MATERIAL:
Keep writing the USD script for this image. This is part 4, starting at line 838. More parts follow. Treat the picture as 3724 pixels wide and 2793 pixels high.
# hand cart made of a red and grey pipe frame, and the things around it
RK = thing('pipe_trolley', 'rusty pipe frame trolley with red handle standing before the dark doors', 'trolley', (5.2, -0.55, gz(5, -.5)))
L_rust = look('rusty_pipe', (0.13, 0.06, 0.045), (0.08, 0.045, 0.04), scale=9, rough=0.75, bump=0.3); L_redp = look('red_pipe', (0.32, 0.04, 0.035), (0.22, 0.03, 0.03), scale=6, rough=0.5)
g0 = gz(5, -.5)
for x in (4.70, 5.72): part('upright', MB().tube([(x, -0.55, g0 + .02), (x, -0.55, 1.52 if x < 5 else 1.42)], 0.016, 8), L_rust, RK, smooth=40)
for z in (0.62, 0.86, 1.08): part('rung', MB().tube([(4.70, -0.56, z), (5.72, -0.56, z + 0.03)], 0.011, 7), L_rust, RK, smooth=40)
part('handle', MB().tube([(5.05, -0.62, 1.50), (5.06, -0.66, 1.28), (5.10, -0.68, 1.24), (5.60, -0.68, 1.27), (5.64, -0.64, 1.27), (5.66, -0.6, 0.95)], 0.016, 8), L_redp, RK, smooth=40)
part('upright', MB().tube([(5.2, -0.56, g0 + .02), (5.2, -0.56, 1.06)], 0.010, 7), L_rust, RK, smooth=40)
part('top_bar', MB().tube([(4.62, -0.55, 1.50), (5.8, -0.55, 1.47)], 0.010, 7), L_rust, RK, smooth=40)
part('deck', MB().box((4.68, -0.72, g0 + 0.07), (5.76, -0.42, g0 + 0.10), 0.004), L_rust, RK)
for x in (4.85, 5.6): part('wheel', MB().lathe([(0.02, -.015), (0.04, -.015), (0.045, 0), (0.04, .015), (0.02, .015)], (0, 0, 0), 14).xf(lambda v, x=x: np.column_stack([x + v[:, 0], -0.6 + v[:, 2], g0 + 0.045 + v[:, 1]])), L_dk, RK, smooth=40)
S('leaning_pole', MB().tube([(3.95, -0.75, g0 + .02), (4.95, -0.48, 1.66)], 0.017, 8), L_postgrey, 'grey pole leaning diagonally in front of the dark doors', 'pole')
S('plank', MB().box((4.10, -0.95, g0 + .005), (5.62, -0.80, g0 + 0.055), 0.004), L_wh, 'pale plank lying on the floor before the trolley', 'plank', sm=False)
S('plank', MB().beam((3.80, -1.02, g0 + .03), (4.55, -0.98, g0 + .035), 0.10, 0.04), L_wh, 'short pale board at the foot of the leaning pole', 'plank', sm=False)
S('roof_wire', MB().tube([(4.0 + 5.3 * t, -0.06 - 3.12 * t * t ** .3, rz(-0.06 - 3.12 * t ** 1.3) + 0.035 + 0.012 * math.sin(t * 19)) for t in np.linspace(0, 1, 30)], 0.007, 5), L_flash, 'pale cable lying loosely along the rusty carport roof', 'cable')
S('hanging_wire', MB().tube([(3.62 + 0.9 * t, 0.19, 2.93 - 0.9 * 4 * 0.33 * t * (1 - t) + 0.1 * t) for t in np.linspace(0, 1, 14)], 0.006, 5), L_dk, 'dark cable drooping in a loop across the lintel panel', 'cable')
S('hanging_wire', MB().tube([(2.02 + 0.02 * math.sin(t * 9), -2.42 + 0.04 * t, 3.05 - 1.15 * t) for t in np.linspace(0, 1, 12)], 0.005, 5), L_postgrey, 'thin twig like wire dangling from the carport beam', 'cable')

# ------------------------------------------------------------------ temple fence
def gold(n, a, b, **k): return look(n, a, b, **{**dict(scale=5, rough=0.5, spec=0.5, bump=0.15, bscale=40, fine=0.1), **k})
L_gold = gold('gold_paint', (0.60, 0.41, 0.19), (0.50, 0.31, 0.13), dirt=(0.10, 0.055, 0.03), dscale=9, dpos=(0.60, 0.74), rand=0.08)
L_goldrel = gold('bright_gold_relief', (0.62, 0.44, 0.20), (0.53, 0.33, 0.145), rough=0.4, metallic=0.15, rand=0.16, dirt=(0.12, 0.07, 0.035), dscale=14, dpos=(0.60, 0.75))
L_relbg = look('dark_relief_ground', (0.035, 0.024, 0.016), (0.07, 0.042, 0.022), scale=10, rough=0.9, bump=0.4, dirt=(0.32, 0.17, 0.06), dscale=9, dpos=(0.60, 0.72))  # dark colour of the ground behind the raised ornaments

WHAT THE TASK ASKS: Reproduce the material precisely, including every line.

PROBLEM SOLUTION:
Keep writing the USD script for this image. This is part 4, starting at line 838. More parts follow. Treat the picture as 3724 pixels wide and 2793 pixels high.
# hand cart made of a red and grey pipe frame, and the things around it
RK = thing('pipe_trolley', 'rusty pipe frame trolley with red handle standing before the dark doors', 'trolley', (5.2, -0.55, gz(5, -.5)))
L_rust = look('rusty_pipe', (0.13, 0.06, 0.045), (0.08, 0.045, 0.04), scale=9, rough=0.75, bump=0.3); L_redp = look('red_pipe', (0.32, 0.04, 0.035), (0.22, 0.03, 0.03), scale=6, rough=0.5)
g0 = gz(5, -.5)
for x in (4.70, 5.72): part('upright', MB().tube([(x, -0.55, g0 + .02), (x, -0.55, 1.52 if x < 5 else 1.42)], 0.016, 8), L_rust, RK, smooth=40)
for z in (0.62, 0.86, 1.08): part('rung', MB().tube([(4.70, -0.56, z), (5.72, -0.56, z + 0.03)], 0.011, 7), L_rust, RK, smooth=40)
part('handle', MB().tube([(5.05, -0.62, 1.50), (5.06, -0.66, 1.28), (5.10, -0.68, 1.24), (5.60, -0.68, 1.27), (5.64, -0.64, 1.27), (5.66, -0.6, 0.95)], 0.016, 8), L_redp, RK, smooth=40)
part('upright', MB().tube([(5.2, -0.56, g0 + .02), (5.2, -0.56, 1.06)], 0.010, 7), L_rust, RK, smooth=40)
part('top_bar', MB().tube([(4.62, -0.55, 1.50), (5.8, -0.55, 1.47)], 0.010, 7), L_rust, RK, smooth=40)
part('deck', MB().box((4.68, -0.72, g0 + 0.07), (5.76, -0.42, g0 + 0.10), 0.004), L_rust, RK)
for x in (4.85, 5.6): part('wheel', MB().lathe([(0.02, -.015), (0.04, -.015), (0.045, 0), (0.04, .015), (0.02, .015)], (0, 0, 0), 14).xf(lambda v, x=x: np.column_stack([x + v[:, 0], -0.6 + v[:, 2], g0 + 0.045 + v[:, 1]])), L_dk, RK, smooth=40)
S('leaning_pole', MB().tube([(3.95, -0.75, g0 + .02), (4.95, -0.48, 1.66)], 0.017, 8), L_postgrey, 'grey pole leaning diagonally in front of the dark doors', 'pole')
S('plank', MB().box((4.10, -0.95, g0 + .005), (5.62, -0.80, g0 + 0.055), 0.004), L_wh, 'pale plank lying on the floor before the trolley', 'plank', sm=False)
S('plank', MB().beam((3.80, -1.02, g0 + .03), (4.55, -0.98, g0 + .035), 0.10, 0.04), L_wh, 'short pale board at the foot of the leaning pole', 'plank', sm=False)
S('roof_wire', MB().tube([(4.0 + 5.3 * t, -0.06 - 3.12 * t * t ** .3, rz(-0.06 - 3.12 * t ** 1.3) + 0.035 + 0.012 * math.sin(t * 19)) for t in np.linspace(0, 1, 30)], 0.007, 5), L_flash, 'pale cable lying loosely along the rusty carport roof', 'cable')
S('hanging_wire', MB().tube([(3.62 + 0.9 * t, 0.19, 2.93 - 0.9 * 4 * 0.33 * t * (1 - t) + 0.1 * t) for t in np.linspace(0, 1, 14)], 0.006, 5), L_dk, 'dark cable drooping in a loop across the lintel panel', 'cable')
S('hanging_wire', MB().tube([(2.02 + 0.02 * math.sin(t * 9), -2.42 + 0.04 * t, 3.05 - 1.15 * t) for t in np.linspace(0, 1, 12)], 0.005, 5), L_postgrey, 'thin twig like wire dangling from the carport beam', 'cable')

# ------------------------------------------------------------------ temple fence
def gold(n, a, b, **k): return look(n, a, b, **{**dict(scale=5, rough=0.5, spec=0.5, bump=0.15, bscale=40, fine=0.1), **k})
L_gold = gold('gold_paint', (0.60, 0.41, 0.19), (0.50, 0.31, 0.13), dirt=(0.10, 0.055, 0.03), dscale=9, dpos=(0.60, 0.74), rand=0.08)
L_goldrel = gold('bright_gold_relief', (0.62, 0.44, 0.20), (0.53, 0.33, 0.145), rough=0.4, metallic=0.15, rand=0.16, dirt=(0.12, 0.07, 0.035), dscale=14, dpos=(0.60, 0.75))
L_relbg = look('dark_relief_ground', (0.035, 0.024, 0.016), (0.07, 0.042, 0.022), scale=10, rough=0.9, bump=0.4, dirt=(0.32, 0.17, 0.06), dscale=9, dpos=(0.60, 0.72))  # dark colour of the ground behind the raised ornaments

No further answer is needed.